Открываю глаза. Через щель в ставнях прорывается свет, как лучи, направленные на экран в темноте кинематографа. На дворе шумно, потом снова тишина.
…Хорошо бывало дома вечером. Напившись чаю в столовой, иду спать, унося под мышкой «Великого Розенкрейцера»[6] Всеволода Соловьева. Перед тем, как лечь, влезаю на высокий подоконник, чтобы закрыть форточку в проветривающейся спальне. Высовываю голову на морозный, пахнущий гарью воздух. Живем на третьем этаже. Передо мной через улицу громоздкая, белая, рыхлая, пушистая, мерцающая голубыми искорками крыша. Дальше еще белые мерцающие крыши, дальше белые крыши сереют, тухнут, а еще дальше — все сливается и серую гладь, из которой неясно высовываются трубы заводов. Все это — город, все, что я вижу, — город… В воздухе повис высокий гудок, долгий, долгий, родившийся в воздухе и растворившийся в нем снова. Смотрю и замираю от ужаса перед тем, что поняла на мгновенье… Быстро захлопываю форточку и оборачиваюсь: родные стены, вещи ласково успокаивают и обещают защитить. На подушке оправленной постели яблоко и кусочек мармелада, которые положила мне мама. Это так и называется «на подушку». Раздеваюсь, не отрываясь от книги, и ложусь. Грызу некрасивое вкусное антоновское яблоко, из тех, что мама называет «детскими», в отличие от «яблок для гостей», и которые хранятся в большой суповой миске с правой стороны буфета. Спешу докончить главу, в постели читать не разрешается и я в сотый раз услышу — «ты портишь себе глаза, лежа читать нельзя». Тушу свет. В столовой папа шуршит газетой и кашляет. В дальней комнате мама играет на рояле. Я засыпаю под звуки, которые в полудреме мне кажутся божественными. Отчего-то снова внезапно просыпаюсь, вечность прошла, а звуки продолжают играть в пространстве. Когда я днем прошу маму сыграть то же, что вчера вечером, я ничего не узнаю и утверждаю, что она играла другое…

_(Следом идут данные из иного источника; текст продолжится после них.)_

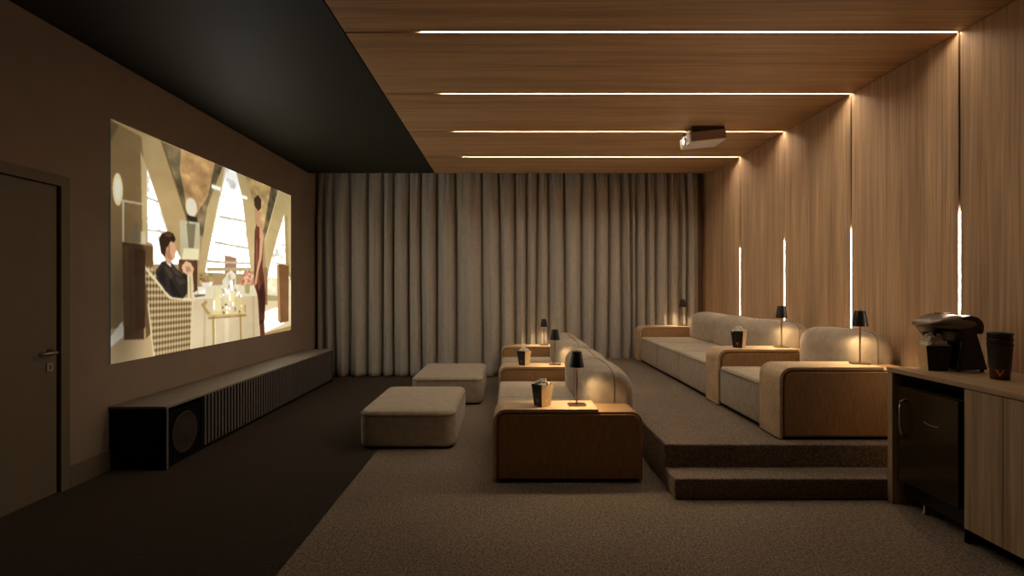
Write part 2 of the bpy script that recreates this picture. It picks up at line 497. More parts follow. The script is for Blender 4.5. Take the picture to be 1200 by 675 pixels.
# ------------------------------------------------------------------ the picture on the left wall
SY0, SY1, SZ0, SZ1 = 4.351, 7.954, .872, 2.903
PICTURE_POLYGONS = [
    ((185, 155, 105), [(1, 74), (1, 1), (173, 4), (294, 205), (271, 321), (210, 248), (120, 89), (102, 68)]),
    ((140, 112, 72), [(-1, 2), (101, 13), (111, 86), (108, 273), (39, 279), (39, 523), (-1, 519)]),
    ((108, 88, 58), [(-1, 2), (26, 8), (-1, 51)]),
    ((206, 180, 128), [(98, 49), (120, 84), (121, 272), (105, 273)]),
    ((252, 247, 234), [(120, 89), (123, 88), (210, 248), (271, 321), (145, 327), (142, 275), (123, 272)]),
    ((112, 97, 68), [(177, 4), (481, 1), (401, 229), (313, 238), (290, 205)]),
    ((198, 154, 100), [(260, -3), (430, -3), (390, 110), (313, 191), (282, 149), (271, 111), (253, 59)]),
    ((192, 166, 114), [(476, -5), (495, -5), (416, 215), (375, 341), (338, 342), (386, 145)]),
    ((253, 251, 244), [(486, -1), (561, -2), (596, 71), (661, 325), (661, 339), (375, 341), (416, 215)]),
    ((194, 168, 116), [(556, -3), (621, -1), (685, 99), (712, 331), (655, 325), (596, 74)]),
    ((194, 162, 104), [(615, -2), (891, -7), (779, 191), (712, 198), (685, 92)]),
    ((104, 90, 62), [(813, -1), (891, -5), (783, 199), (747, 195), (779, 100)]),
    ((198, 172, 118), [(884, -7), (1021, -7), (1021, 321), (862, 326), (776, 329), (760, 216)]),
    ((252, 246, 228), [(933, 86), (948, 290), (996, 356), (869, 366), (783, 359), (810, 289)]),
    ((176, 148, 96), [(944, 92), (968, 92), (976, 289), (952, 290)]),
    ((196, 166, 120), [(-1, 482), (169, 479), (169, 580), (-1, 565)]),
    ((250, 240, 215), [(-1, 500), (36, 466), (46, 500), (-1, 524)]),
    ((236, 214, 168), [(712, 404), (1025, 407), (1025, 578), (712, 574)]),
    ((255, 250, 232), [(734, 479), (880, 462), (937, 530), (734, 557)]),
    ((180, 145, 95), [(734, 557), (1025, 544), (1025, 575), (734, 571)]),
    ((238, 224, 188), [(776, 344), (1025, 355), (1025, 424), (776, 420)]),
    ((180, 160, 110), [(760, 412), (880, 419), (880, 438), (760, 435)]),
    ((74, 48, 28), [(36, 279), (111, 280), (111, 516), (42, 511)]),
    ((106, 76, 46), [(111, 280), (144, 281), (144, 498), (117, 516)]),
    ((225, 205, 165), [(36, 179), (108, 177), (108, 181), (36, 184)]),
    ((215, 200, 165), [(36, 179), (42, 179), (42, 279), (36, 279)]),
    ((120, 110, 80), [(74, 232), (89, 227), (94, 277), (70, 280)]),
    ((225, 210, 170), [(99, 247), (114, 247), (117, 278), (99, 279)]),
    ((98, 62, 40), [(249, 309), (336, 306), (336, 411), (249, 401)]),
    ((196, 184, 150), [(253, 199), (348, 195), (348, 306), (257, 308)]),
    ((130, 118, 88), [(284, 206), (328, 201), (319, 272), (294, 274)]),
    ((240, 226, 180), [(271, 276), (344, 273), (340, 306), (264, 308)]),
    ((42, 34, 26), [(282, 181), (336, 181), (336, 195), (282, 197)]),
    ((152, 108, 78), [(486, 284), (558, 286), (558, 342), (486, 340)]),
    ((150, 110, 76), [(740, 312), (783, 310), (786, 451), (747, 450)]),
    ((124, 84, 50), [(877, 294), (980, 286), (976, 525), (891, 527)]),
    ((186, 140, 88), [(866, 297), (884, 293), (899, 527), (877, 518)]),
    ((206, 182, 134), [(108, 331), (141, 332), (210, 413), (313, 422), (309, 566), (147, 565), (126, 430)]),
    ((50, 41, 36), [(156, 348), (175, 321), (206, 311), (242, 336), (264, 349), (282, 341), (288, 401), (268, 420), (211, 412), (162, 370)]),
    ((74, 62, 52), [(210, 324), (239, 341), (264, 356), (253, 367), (222, 346)]),
    ((200, 150, 112), [(185, 302), (222, 299), (211, 320), (195, 316)]),
    ((216, 168, 128), [(195, 262), (228, 262), (239, 285), (234, 292), (230, 308), (215, 315), (195, 308)]),
    ((52, 35, 22), [(169, 269), (178, 247), (201, 236), (225, 240), (234, 259), (208, 265), (201, 283), (191, 306), (175, 296)]),
    ((226, 182, 142), [(264, 324), (286, 311), (313, 324), (317, 343), (290, 350), (268, 344)]),
    ((226, 206, 160), [(290, 348), (313, 347), (317, 413), (290, 424)]),
    ((232, 218, 184), [(313, 401), (390, 380), (697, 372), (715, 416), (313, 422)]),
    ((214, 192, 152), [(311, 421), (715, 415), (728, 565), (303, 567)]),
    ((196, 172, 130), [(369, 422), (382, 421), (377, 567), (365, 567)]),
    ((228, 208, 170), [(481, 419), (510, 419), (510, 566), (486, 566)]),
    ((196, 172, 130), [(667, 418), (679, 419), (685, 567), (673, 567)]),
    ((110, 98, 80), [(320, 408), (373, 404), (377, 411), (324, 415)]),
    ((244, 236, 214), [(336, 384), (382, 383), (377, 407), (344, 406)]),
    ((236, 224, 196), [(348, 368), (421, 364), (408, 385), (365, 385)]),
    ((190, 180, 130), [(610, 378), (646, 378), (643, 407), (615, 406)]),
    ((230, 220, 196), [(471, 364), (510, 337), (545, 363), (545, 411), (476, 413)]),
    ((150, 132, 100), [(495, 353), (520, 352), (530, 392), (505, 392)]),
    ((232, 212, 140), [(416, 421), (457, 421), (462, 466), (416, 467)]),
    ((205, 190, 150), [(430, 383), (443, 383), (453, 421), (421, 421)]),
    ((236, 216, 146), [(505, 413), (545, 414), (545, 443), (510, 442)]),
    ((224, 206, 160), [(476, 441), (530, 440), (525, 472), (481, 470)]),
    ((220, 196, 130), [(561, 428), (604, 427), (604, 473), (566, 473)]),
    ((226, 206, 150), [(390, 468), (626, 471), (626, 480), (394, 477)]),
    ((176, 142, 80), [(412, 474), (425, 475), (427, 568), (416, 568)]),
    ((240, 222, 170), [(427, 475), (432, 475), (434, 567), (430, 568)]),
    ((176, 142, 80), [(577, 477), (590, 478), (593, 567), (582, 567)]),
    ((150, 118, 66), [(390, 477), (626, 480), (626, 485), (394, 482)]),
    ((172, 138, 78), [(353, 437), (382, 426), (390, 431), (369, 440), (408, 469), (394, 473)]),
    ((186, 152, 88), [(610, 445), (621, 446), (623, 477), (612, 476)]),
    ((206, 138, 116), [(599, 348), (615, 328), (649, 324), (670, 338), (670, 369), (638, 378), (604, 370)]),
    ((160, 120, 70), [(632, 361), (661, 355), (649, 384), (626, 384)]),
    ((168, 160, 92), [(353, 358), (382, 341), (416, 350), (416, 367), (357, 370)]),
    ((196, 120, 100), [(353, 363), (386, 355), (403, 365), (390, 372), (357, 373)]),
    ((100, 54, 36), [(685, 183), (697, 159), (734, 148), (753, 173), (747, 300), (747, 375), (763, 562), (728, 566), (709, 419), (679, 372)]),
    ((58, 32, 22), [(703, 375), (750, 360), (760, 510), (721, 523)]),
    ((206, 152, 112), [(721, 161), (747, 158), (753, 194), (737, 285), (721, 345), (697, 369), (709, 301), (721, 241)]),
    ((196, 144, 104), [(682, 85), (721, 87), (728, 146), (753, 164), (703, 164), (700, 141), (685, 116)]),
    ((62, 41, 26), [(679, 68), (709, 48), (734, 62), (734, 94), (709, 107), (685, 93)]),
]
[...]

На дворе возня давно прекратилась. Вот быстрые шаги и Андрей вкатывается в комнату, согнутый в три погибели и подвывая от смеха. Я сажусь на кровати. «Ну?» — «Теритити», — выговаривает он. — «Что?» — «Теритити» Я назвал твою Таути Теритити. По-твоему это не смешно?» — «Теритити!» Я начинаю понимать, что Теритити — это невероятно смешно, переворачиваюсь на живот и покатываюсь со смеха…
Так как народу там немного, то рèrе Rougier[7] я узнала на улице, выбрав наиболее, по-моему, подходящего из встречающихся мне людей: едет человек на маленьком фордике, одет во все черное, большой, грузный, так что из фордика его выпирает, словно взрослого из детской коляски. Впереди раздвоенная, длинная рыжеватая борода развевается.
Кто же это может быть, как не рèrе Rougier?
Так же на улице я узнала, не зная ее, маленькую танцовщицу негритянку из Парижа Ниоту-Ниоку, когда она промелькнула в желтом гоночном автомобиле Испано-Суиза, удобно в нем раскинувшись, словно она едет по Булонскому лесу. Успела заметить темные, точеные голые руки, колпак густых, черных, стриженных негритянских волос, надменное личико — безошибочно решила, что это должна быть она.
Узнала и американочку Бетти, по улыбке, полной готовности, — по ее грации, золотым волосам, бледности и преждевременным морщинкам вокруг глаз и рта. Узнала и многих других.